Three years later, Patrick Finucane was murdered, and the murderer was none other than British imperialism acting through its various agents, both official and unofficial, as part of the continuing shoot-to-kill policy that had supposedly been exposed and ended!
Alex Maskey summed it up: “This is not about rogue elements within the British system. It is about state policy sanctioned at the highest level.”
And Michael Finucane, Patrick’s son, who along with the rest of the family has refused to speak to John Stevens, put it very eloquently: He said:
“There is no reason for us to speak to Sir John. We gave all the evidence we could to the police at the time. The report is widely believed to be some sort of ‘systems analysis’ – an examination of what went wrong and how that can be prevented in the future. Nothing went wrong. The ‘system’ worked exactly as intended, and in the British government’s eyes it worked perfectly.
“The policy in Northern Ireland was, and may yet be, to harness the killing potential of loyalist paramilitaries, to increase that potential through additional resources in the shape of weapons and information and to direct those resources against selected targets so that the government could be rid of its enemies. Simple policy, simple operation, simply chilling.”

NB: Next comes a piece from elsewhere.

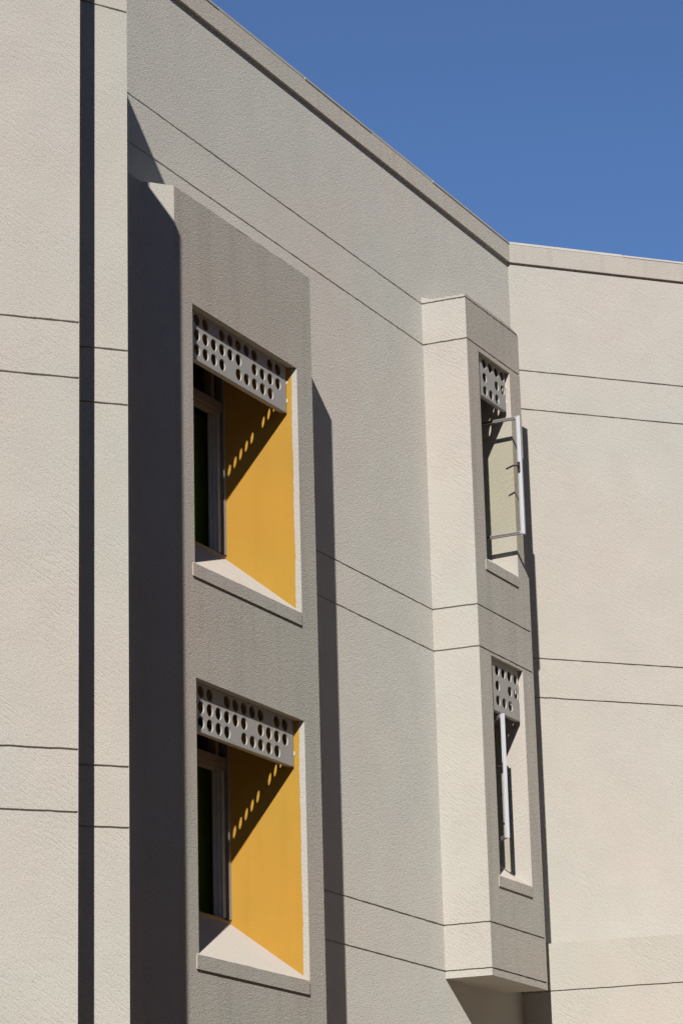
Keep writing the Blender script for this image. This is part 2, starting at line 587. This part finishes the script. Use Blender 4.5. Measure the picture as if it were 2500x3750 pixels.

It is always he same story. The heinous deeds of imperialism are kept under wraps until they can no longer be hidden. By then a ‘decent’ amount of time has gone by, and they are dismissed as aberrations that cannot possibly be happening now. Maybe a few underlings are sacrificed to prison, or worse in the case of Strobie and Nelson, but the imperialist system remains intact. Let us learn the lesson and apply it to the lies that are being told about what is going on now. We have had enough history lessons to know that the only way such murderous activity can be stopped is not by carefully constructed enquiries by senior policemen, but by ending the system of imperialism that perpetrates them, a system that is not one spoiled by a few rotten apples but is rotten through and through and from the top down.